NAIROBI, Kenya — The U.N. Security Council arrived Sunday night in Nairobi at the start of a six-country trip across Africa to promote peace in Darfur, Somalia and eastern Congo, and to try to prevent a new civil war between Sudan’s government and southern rebels.

During their nine days on the continent, council diplomats will meet many of the key players in African hotspots and talk to some of the millions of people displaced by fighting in eastern Congo and by the five-year conflict in Darfur that has spilled into neighboring Chad.

The U.N.’s most powerful body, responsible for the maintenance of international peace and security, will also be in Congo encouraging its fragile democracy as the country heads toward next year’s local elections, and in Ivory Coast, which recently emerged from civil war and holds presidential elections on Nov. 30.

The council’s tour includes stops in Kenya, Djibouti, Sudan, Chad, Congo and Ivory Coast.

Britain’s U.N. Ambassador John Sawers said that as the council considers the conflict in Darfur, he expects it to pay as much attention to preserving the fragile 2005 north-south peace agreement, which ended Sudan’s 21-year civil war that claimed over 2 million lives.

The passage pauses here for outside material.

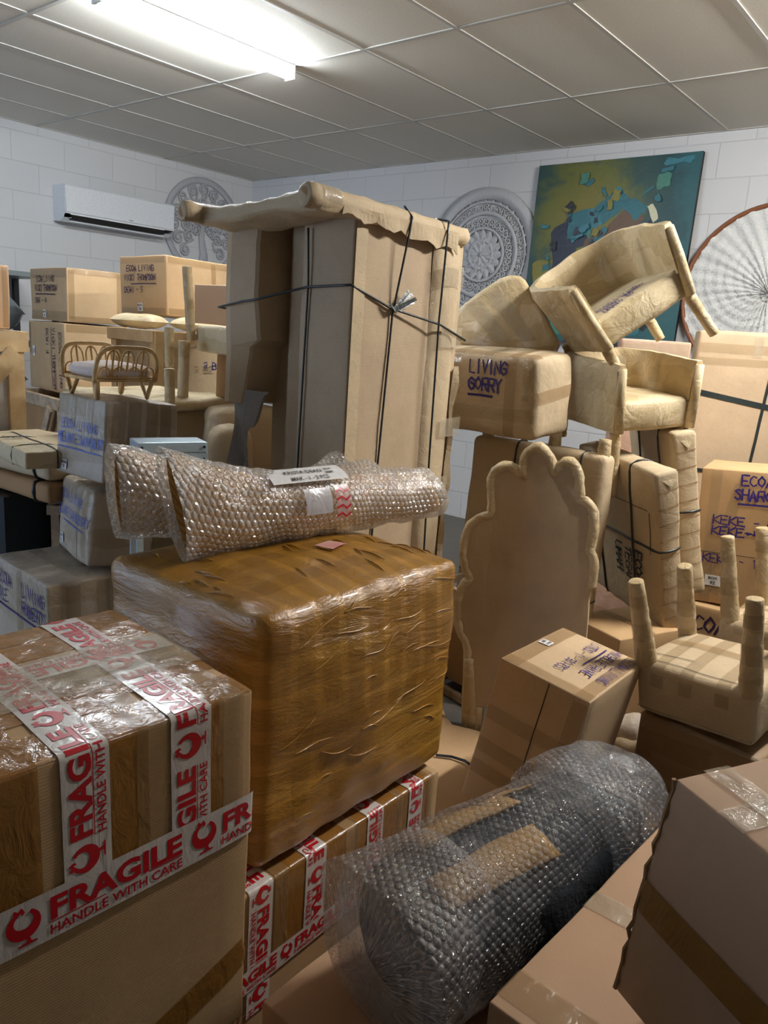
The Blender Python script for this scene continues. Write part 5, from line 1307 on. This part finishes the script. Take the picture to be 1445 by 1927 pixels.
t, s = upturned('upside-down wrapped chair with thick legs up, right of the tilted box', (-0.623, 2.67, .37), (-0.078, -0.108, 1.441), (.36, .40, .186),
    [(-.155, .175, -.06, .01, .30, .037, .025), (.155, .185, -.055, -.01, .27, .034, .026), (.165, -.16, .02, -.01, .26, .034, .027), (-.15, -.172, .0, .0, .30, .036, .026)], 71)
MB().tube([s.map((-.18, v, .02), .003) for v in (-.2, -.1, 0, .1, .2)], .004, 6).build('film_edge', STAPE, t, True)
t, s = upturned('upside-down wrapped chair behind the nearer upturned one, beside the purple-scribbled box', (-0.56, 3.30, .44), (-0.08, 0.02, 1.564), (.40, .40, .12),
    [(-.165, .165, -.03, .03, .33, .036, .025), (.15, .12, -.03, .03, .33, .034, .026), (.16, -.17, .02, 0, .3, .034, .026), (-.16, -.17, 0, 0, .28, .034, .026)], 77)
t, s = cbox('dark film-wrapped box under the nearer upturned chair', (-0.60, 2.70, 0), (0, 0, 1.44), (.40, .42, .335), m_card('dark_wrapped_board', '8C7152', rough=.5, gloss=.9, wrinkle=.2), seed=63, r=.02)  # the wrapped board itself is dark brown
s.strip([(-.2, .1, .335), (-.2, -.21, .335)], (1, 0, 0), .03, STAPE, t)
t, s = cbox('cardboard box under the farther upturned chair', (-0.56, 3.30, 0), (0, 0, 1.564), (.36, .36, .415), CARD, seed=64)
# foreground right
t, s = cbox('long plain cardboard box at the bottom right beside the bubble-wrapped bag', (-0.285, 1.267, 0), (0, 0, 1.528), (.676, .35, .53), CARD_P, seed=65, r=.005, amp=.003, bulge=.003)
s.strip([(-.338, -.1, .53), (-.338, .175, .53)], (1, 0, 0), .01, CARD_D, t) if False else None
s.strip([(-.28, -.17, .53), (-.28, .175, .53), (-.28, .175, .3)], (1, 0, 0), .07, BTAPE_L, t); s.strip([(.0, -.17, .53), (.0, .175, .53), (.0, .175, .35)], (1, 0, 0), .055, STAPE, t)
s.tape('top', -.15, .02, -.05, .06, .002, CARD_D, t, .002, 'scratch')
t, s = cbox('large cardboard box at the right edge with brown tape band, tilted on the long box', (0.017, 1.156, .56), (0.084, 0.033, 1.125), (.50, .501, .385), CARD_P, seed=66, r=.006, amp=.004, bulge=.004)
s.strip([(-.25, .25, .185), (-.25, -.25, .185)], (0, 0, 1), .055, BTAPE, t); s.strip([(-.25, .15, .385), (.25, .15, .385)], (0, 1, 0), .045, STAPE, t, .003); s.strip([(-.17, .25, .385), (-.17, -.25, .385)], (1, 0, 0), .05, STAPE, t, .004)
P = [s.map((-.25, .2505, .385*i/20), .0015) + Vector((-.003*math.sin(i*2.3), .002*math.cos(i*3.1), 0)) for i in range(21)]; MB().tube(P, .0035, 6, amp=.4).build('torn_edge', CARD_D, t)
t, s = cbox('low cardboard box at the bottom edge under the bubble-wrapped bag', (-0.725, 1.20, 0), (0, 0, 1.56), (.62, .44, .235), CARD_P, seed=67)
# bubble-wrapped dark bag
t = thing('bubble_wrapped_bag', 'long dark bundle with cardboard pads in clear bubble wrap, lying between the front boxes', 'parcel', (-.668, 1.34, .268), (.07, 0, -.22))
s = SB(.27, .66, .24, r=.06, bulge=.02, amp=.02, seed=72, seg=.03); V, F = s.mesh(); mk('dark_contents', [v + Vector((0, .02, .02)) for v in V], F, m_plain('dark_navy_fabric', '20262E', .8, bmp=.4), t, True)
for (u0, v0, u1, v1, w_) in ((-.09, -.20, -.07, .06, .07), (.05, -.26, .07, .02, .075), (-.115, .0, -.115, .16, .05)):
    st = s.strip([(u0, v0, .24), (u1, v1, .24)], (1, 0, 0), w_, m_card('inner_card_pad', 'B08A55', wrinkle=.3) if 'inner_card_pad' not in bpy.data.materials else bpy.data.materials['inner_card_pad'], t, .008, 'cardboard_pad'); st.location = (0, .02, .02)
    md = st.modifiers.new('s', 'SOLIDIFY'); md.thickness = .006
def bag_shell(ex, seed, y0, y1, zoff=0, milk=0):
    V = []; F = []; uv = []; n = 70; na = 84; L = 0
    for i in range(n + 1):
        f = i/n; y = y0 + (y1 - y0)*f; end = min(f, 1-f); k = min(1, (end/.10)) ** .5 if end < .10 else 1
        a = (.158 + ex + .020*math.sin(f*4+1)) * (.25 + .75*k); b = (.160 + ex - .01*math.sin(f*5)) * (.25 + .75*k); cz = .145 + .02*math.sin(f*3) + zoff
        if f < .3: a += .012 * (1 - f/.3)
        for j in range(na + 1):
            q = 2*PI*j/na; c_, s_ = math.cos(q), math.sin(q); p = 2.8
            rr = 1 / (abs(c_)**p + abs(s_)**p) ** (1/p)
            v = Vector((a*rr*c_ * .96, y, cz + b*rr*s_)); nn = Vector((c_, 0, s_))
            w_ = .022*noise.noise(v*6 + Vector((seed, 0, 0))) + .004*noise.noise(Vector((v.x*30, v.y*8, v.z*30)) + Vector((seed, 3, 0)))
            if f < .25: w_ += .020*noise.noise(v*12 + Vector((seed, 7, 0))) * (1 - f/.25)
            v += nn*w_; v.z = max(v.z, -.003); V.append(v); uv.append((y, j/na*1.0))
    for i in range(n):
        for j in range(na): q = i*(na+1)+j; F.append((q, q+na+1, q+na+2, q+1))
    for i, fl in ((0, 1), (n, 0)):
        c = sum((V[i*(na+1)+j] for j in range(na)), Vector()) / na; ci = len(V); V.append(c + Vector((0, -.01 if i == 0 else .01, 0))); uv.append((0, 0))
        for j in range(na): f = (ci, i*(na+1)+j, i*(na+1)+j+1); F.append(f if fl else f[::-1])
    return V, F, uv
V, F, uv = bag_shell(.0, 1, -.38, .40); mk('bubble_wrap', V, F, BUB_C, t, True, uv)
V, F, uv = bag_shell(.008, 5, -.37, -.14, .0); mk('loose_bubble_wrap', V, F, BUB_M, t, True, uv)
V, F, uv = bag_shell(.008, 9, .18, .42, .0); mk('loose_bubble_wrap', V, F, BUB_C, t, True, uv)
for k, (x, y, z, r_) in enumerate([(.02, .40, .26, .05), (-.06, .38, .24, .04)]):
    V, F = SB(.10, .07, .05, r=.02, amp=.03, freq=12, seed=k, seg=.012).mesh(); mk('bubble_wrap_fold', [v + Vector((x, y - .03, z)) for v in V], F, BUB_C, t, True)
# cardboard sheets and paper on the floor
def sheet(label, px, z, m, name='cardboard_sheet', th=.005, wav=.01, seed=1):
    P = [onz(x, y, z) for x, y in px]; c = sum(P, Vector()) / len(P); bm = bmesh.new(); vs = [bm.verts.new(p - c) for p in P]; f = bm.faces.new(vs)
    bmesh.ops.triangulate(bm, faces=[f]); bmesh.ops.subdivide_edges(bm, edges=bm.edges[:], cuts=4, use_grid_fill=True)
    for v in bm.verts: v.co.z += wav*(noise.noise(v.co*4 + Vector((seed, 0, 0))) + .35)
    bm.verts.index_update(); V = [v.co.copy() for v in bm.verts]; F = [tuple(v.index for v in f.verts) for f in bm.faces]; bm.free()
    o = mk(name, V, F, m, None, True); o.location = c; md = o.modifiers.new('s', 'SOLIDIFY'); md.thickness = th; md.offset = -1
    return tag(o, label, 'sheet')
sheet('pale flattened cardboard sheet on the floor between the bale and the tilted box', [(800, 1330), (832, 1335), (838, 1352), (850, 1368), (900, 1378), (960, 1400), (1000, 1560), (720, 1620), (760, 1400)], .014, CARD_L)
sheet('torn cardboard sheet on the floor right of the tilted box', [(1180, 1380), (1215, 1388), (1260, 1412), (1280, 1450), (1262, 1520), (1230, 1560), (1100, 1560), (1120, 1420)], .014, CARD_L, seed=4)
V, F = SB(.17, .14, .15, r=.05, amp=.05, freq=9, seed=8, seg=.02).mesh()
o = mk('crumpled_plastic', V, F, GREYWRAP, None, True); o.location = onz(1168, 1400, .05); o.location.z = .02; tag(o, 'crumpled grey plastic packing on the floor beside the tilted box', 'packing')
V, F = SB(.20, .16, .10, r=.03, amp=.04, freq=7, seed=18, seg=.025).mesh()
o = mk('crumpled_paper', V, F, KRAFT_M, None, True); o.location = onz(1205, 1425, .05); o.location.z = .02; tag(o, 'crumpled brown packing paper on the floor in front of the dark wrapped box', 'packing')
P = [onz(x, y, .03) for x, y in ((820, 1421), (850, 1424), (875, 1432), (900, 1450))]; o = MB().tube(P, .005, 6).build('loose_strap', STRAP, None, True); tag(o, 'loose black strap on the floor sheet between bale and tilted box', 'strap')
t, s = cbox('plain cardboard box under the large front box with red and white tape', (-1.155, .486, 0), (0, 0, 1.513), (.64, .46, .295), CARD_P, seed=91, bulge=.001)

The agreement has been strained by fighting in May in the disputed oil-rich region of Abyei, just north of the disputed boundary with southern Sudan. The week of clashes between northern government soldiers and former southern rebels laid waste to the town of Abyei and led almost 90,000 people to flee their homes. At least 22 soldiers were killed.

The Security Council will be talking to Sudan’s President Omar al-Bashir and his one-time military rival, First Vice President Salva Kiir, who is also the leader of southern Sudan, “about the recent problems in Abyei and what is needed to keep the comprehensive peace agreement on track,” Sawers said.

“We’ll obviously be urging all the parties to end the violence, engage constructively in Darfur — in the peace process there and in the peacekeeping,” he said.

The joint United Nations-African Union force that took over peacekeeping in Darfur in January still has only 9,000 of the 26,000 authorized troops on the ground and remains in need of helicopters, trucks and logistical support despite months of U.N. appeals.

The U.N.-AU force “is slowly building up its capability — too slowly,” Sawers said. “It’s able to increase its level of patrolling, but not sufficient to create a peace. Its mandate is not to impose a peace, it’s to keep a peace. The peace isn’t there.”